The international community’s High Representative in Bosnia is in charge of overseeing the implementation of the 1995 Dayton Peace Agreement, a peace treaty that ended the 1992-95 Bosnian war and established the complicated power-sharing administration structure in the country. The High Representative is the final authority to interpret Bosnia’s Constitution, as defined in Annex 4 of the Dayton treaty.
Paddy Ashdown (2002-06), Christian Schwarz-Schilling (2006-07), and Carl Bildt (1996-97) expressed concern over the stance some of Croatia’s officials demonstrated in response to the October election of the left-leaning Zeljko Komsic as the ethnic Croat member of the tripartite Presidency of Bosnia and Herzegovina.
Komsic’s win was strongly objected by his losing rival, the Bosnian Croat leader Dragan Covic, and his nationalist Croat Democratic Union (HDZ BiH). They claimed that Komsic’s win, although in line with Bosnia’s law, was illegitimate, and that he was elected owing mostly to the votes of the other major ethnic group, the Bosniaks.
The Croat and Bosniak members of the country’s tripartite Presidency are both elected by voters in the Federation of Bosnia and Herzegovina (FBiH), one of Bosnia’s two sub-national entities splitting the country in half along ethnic lines.
To ensure that each people in Bosnia elect their own legitimate representatives, they said, it was necessary to implement a Bosnian court’s 2016 decision in the so-called Ljubic Case which deemed some provision in the current election law discriminatory and ordered lawmakers to amend the law. In spite of the ruling, the law was never amended to this day.

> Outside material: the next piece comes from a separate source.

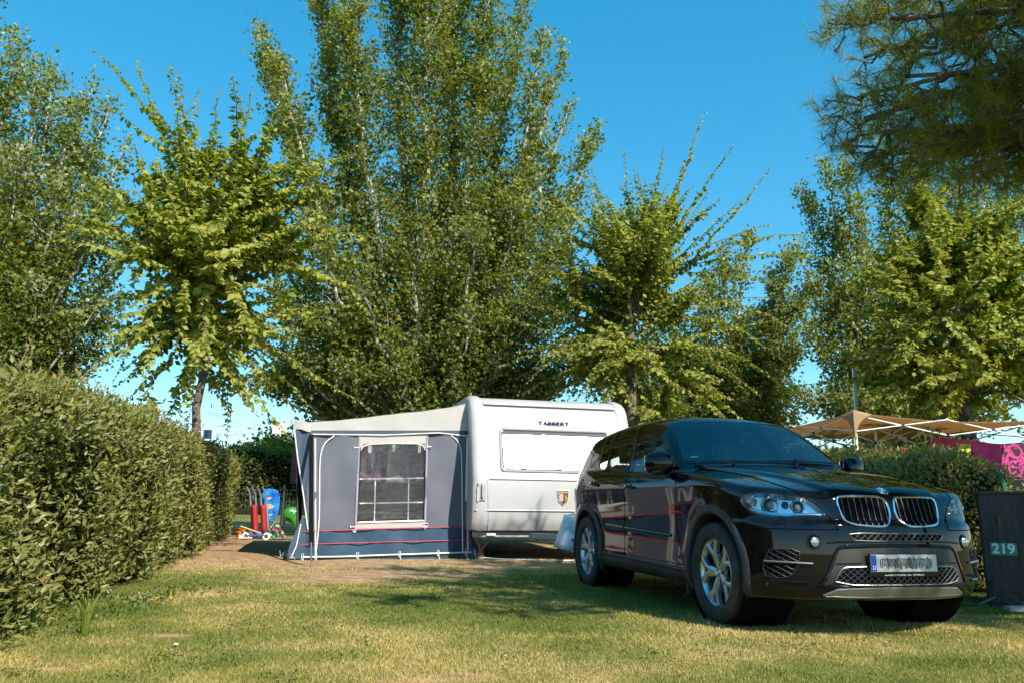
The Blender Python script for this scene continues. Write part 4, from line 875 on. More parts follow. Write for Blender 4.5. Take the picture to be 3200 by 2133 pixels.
k = long_shoot_tree('pollarded_tree', 'tall thin-trunked tree with long leafy shoots rising behind the left hedge', (-5.22, 13.3, 0), 4.9, .75, sh(13.3, [(292, 155, 0, .05), (430, 185, .4, .04), (553, 230, -.3, .03), (620, 280, .3, 0), (685, 275, -.2, 0), (790, 265, .5, .05), (300, 300, -.8, .06), (480, 330, .4, .03), (750, 300, -.7, .05), (200, 640, -.6, .12), (160, 740, .4, .15), (1120, 480, .3, .10), (1080, 545, -.6, .12), (1200, 740, -.5, .16), (1240, 865, .3, .18), (1180, 960, -.6, .2), (330, 870, .3, .12), (280, 1140, -.5, .22), (350, 1200, .2, .25), (440, 1000, -.6, .2), (440, 1060, .4, .1), (980, 700, -1.2, .12), (940, 560, -1, .1), (880, 1130, -.5, .2), (730, 1230, -.4, .25), (580, 1240, -.3, .25), (660, 1150, -.7, .3), (250, 420, .3, .06), (860, 380, .2, .05), (980, 420, -.4, .08)]), leaf=.132, nrand=230, rlen=(1.5, 4.1), biasx=.35, kx=1.1, upb=.18, trunk_r=.075, lean=(-.12, 0))
k += long_shoot_tree('pollarded_tree', 'wide drooping tree with long leafy shoots standing behind the caravan and car', (2.6, 17.0, 0), 4.9, .85, sh(17, [(2205, 345, 0, .02), (2075, 460, .3, .02), (1950, 465, -.3, .03), (1850, 510, .2, .05), (2290, 455, -.3, .02), (2415, 515, .3, -.06), (2410, 700, -.4, .08), (2560, 730, 0, .14), (2600, 810, .3, .14), (1560, 860, -.5, .14), (1640, 880, .5, .12), (2540, 1060, -.6, .25), (2450, 1120, -.8, .28), (2540, 1290, -.4, .32), (2380, 1240, -.9, .3), (1640, 1200, -.4, .25), (1720, 1100, -.8, .2), (1900, 1280, -.5, .3), (2150, 1280, -.8, .3), (1780, 610, -.5, .05), (2320, 620, -.6, .05), (1680, 640, .3, .08), (2460, 900, .5, .15), (2020, 560, .6, 0), (2140, 520, -.6, .02)]), leaf=.12, nrand=420, rlen=(1.5, 4.0), kx=1.3, trunk_r=.16, lean=(.05, 0))
k += long_shoot_tree('pollarded_tree', 'yellowish tree with long drooping shoots rising behind the pink cloth', (8.4, 14.6, 0), 4.4, .9, sh(14.6, [(2760, 560, 0, .1), (2850, 560, .3, .03), (2960, 580, 0, 0), (3060, 560, .2, 0), (3150, 600, 0, .02), (2680, 700, -.3, .1), (2700, 850, .3, .15), (2660, 980, 0, .2), (2740, 1120, -.5, .3), (2850, 1250, -.5, .35), (3000, 1280, -.6, .35), (3150, 1260, -.5, .35), (3260, 800, 0, .1), (2800, 1000, -.9, .25)]), leaf=.125, nrand=280, rlen=(1.2, 2.9), trunk_r=.14, lean=(0, 0))
print('shoot leaves', k)

# ---- stone pine reaching in from the right
M_needle = leaf_mat('pine_needle', [(0, (.09, .11, .012)), (.5, (.20, .24, .024)), (1, (.42, .45, .05))], transl=.36, rough=.4)
def pine():
    root = empty('pine_tree', (8.3, 3.0, 0), label='pine with long needles reaching into the photo from the upper right', cat='tree'); b0 = np.array(root.location)
    mb = MB(); tube_path(mb, wander((0, 0, -.2), (-.3, .3, 8.2), 8, .08), .24, .08, 12); T = []
    def branch(o, e, r, depth):
        Q = wander(o, e, 7, .05 * np.linalg.norm(np.array(e) - o) ** .5, bow=(0, 0, -.08)); tube_path(mb, Q, r, r * .35, 6); Ln = np.linalg.norm(np.array(e) - np.array(o)); d0 = unit(np.array(e) - np.array(o))
        if depth < 2:
            for i in range(int((6 if depth == 0 else 4.8) * Ln**.75) + 2):
                s_ = .25 + .75 * RNG.random(); f = s_ * 6; j = min(5, int(f)); p = Q[j] + (Q[j + 1] - Q[j]) * (f - j); d = unit(d0 * .8 + RNG.normal(size=3) * [.75, .75, .5]); l = (.62 if depth == 0 else .34) * (1.2 - .4 * s_) * RNG.uniform(.7, 1.2)
                branch(p, p + d * l, r * .4, depth + 1)
        if depth > 0: T.append((Q[-1], unit(Q[-1] - Q[-2] + [0, 0, .05])))
        if depth == 2: T.append((Q[3], unit(Q[4] - Q[2]) ))
    ends = [at(x, y, Y) for x, y, Y in [(2690, -40, 6.6), (2690, 60, 7.2), (2700, 180, 6.8), (2690, 300, 7.4), (2700, 370, 6.7), (2740, 410, 7.0), (2820, 440, 7.1), (2920, 480, 6.6), (2780, 60, 6.2), (2820, 240, 6.3), (2900, -120, 6.8), (3050, 100, 6.0), (2950, 400, 6.3), (3080, 470, 6.6), (3220, 500, 6.9), (2780, 150, 7.8), (2850, 420, 7.8), (2900, 120, 7.0), (2980, 250, 7.4), (3100, 250, 6.6), (3000, 450, 7.4), (2780, 330, 7.6), (3120, 20, 7.0)]]
    for e in ends:
        e = e - b0; o = np.array([-.2, .2, max(3.4, e[2] - RNG.uniform(-.2, .9))]); branch(o, e, .05, 0)
    for i in range(30):      # the rest of the crown, over and right of the camera
        e = np.array([RNG.uniform(3.7, 10.5), RNG.uniform(1.6, 6.8), 0]); lim = .74 * e[1] + 1.3; e[2] = RNG.uniform(max(4.0, lim), max(5.0, lim) + 2.2) if e[0] < .62 * e[1] + 1.2 or True else 5; e = e - b0; o = np.array([-.25, .25, min(8, max(3.8, e[2] - RNG.uniform(.1, 1.2)))]); branch(o, e, .05, 0)
    for i in range(15):      # limbs reaching out over the lawn, above the frame
        e = np.array([RNG.uniform(2.2, 4.2), RNG.uniform(2.6, 5.5), 0]); e[2] = max(4.3, .80 * e[1] + 1.45) + RNG.uniform(0, .8); e = e - b0; branch(np.array([-.25, .25, RNG.uniform(4.2, 5.6)]), e, .055, 0)
    mb.build('trunk', M_bark, root, True); T0 = np.array([t[0] for t in T]); T1 = np.array([t[1] for t in T]); print('pine tufts', len(T))
    near = np.array([(p + b0)[1] > 4.8 and (p + b0)[0] < 6.6 for p in T0]); rep = np.where(near, 30, 14); I = np.repeat(np.arange(len(T)), rep); n = len(I); s_ = RNG.random(n)
    P = T0[I] - T1[I] * (s_ * .13)[:, None]; A = unit(T1[I] * .75 + RNG.normal(size=(n, 3)) * .62 + [0, 0, .12]); L = .14 + .08 * RNG.random(n); w_ = np.where(near[I], .0021, .006); S = unit(np.cross(A, rdir(n))) * w_[:, None]; tip = P + A * L[:, None] + np.array([0, 0, -.018])
    V = np.stack([P - S, P + S, tip], 1).reshape(-1, 3); o = raw_mesh('needles', V, np.arange(n * 3).reshape(n, 3), M_needle, root); ti = np.clip(np.repeat(RNG.random(len(T)) * .6, rep) + RNG.random(n) * .3, 0, 1).astype(np.float32)
    a_ = o.data.attributes.new('tint', 'FLOAT', 'POINT'); a_.data.foreach_set('value', np.repeat(ti, 3)); print('needles', n)
pine()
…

The view was echoed by neighbouring Croatia’s Prime Minister Andrej Plenkovic and President Kolinda Grabar-Kitarovic, both long-time members of HDZ, which is currently in power in Croatia, and which is HDZ BiH’s sister party.
However, the way HDZ BiH and HDZ officials in Croatia interpret the issue is wrong, the three former High Representatives said in their letter. The 2016 Constitutional Court’s decision in the Ljubic Case, concerning Bosnia’s election law, they said, does not refer to the election of members of the country’s Presidency, but was specific to the FBiH entity.
“The misinformed narrative about the Ljubic Case is being used as an argument against the legitimately elected Croat member of the Bosnia and Herzegovina presidency, Zeljko Komsic… HDZ officials from Croatia, together with Dragan Covic, the leader of HDZ BIH, claim that the election of Komsic was illegitimate and unconstitutional. Yet neither the Constitution nor Bosnia’s election law say that presidency members must be elected by members of their own ethnic group,” they said.
The three former envoys said that Dragan Covic himself had been elected to the Presidency as a Croat member under the current election rules twice previously, holding the post in 2002-05 and 2014-18.
“Therefore, it is of utmost importance that at the December meeting of the EU’s Foreign Affairs Council a clear message is sent to Bosnia and Herzegovina’s political parties, and to those interfering from outside the country,” they said.
They added that any election law reform should aim to make Bosnia more cohesive and functional, rather than contribute to dividing it further along ethnic lines. They also said that formation of a functioning post-election government is the country’s top priority, that Bosnia’s borders cannot be changed, and, finally, that Croatia should not interfere in the internal affairs of Bosnia and Herzegovina.
“We also urge the European Commission to publish its opinion on Bosnia and Herzegovina’s membership application as soon as possible. The Commission’s opinion should stress the importance of the rights of all citizens as individuals, prompting Bosnia and Herzegovina’s politicians to work on advancing these rights to advance the EU accession process,” they said.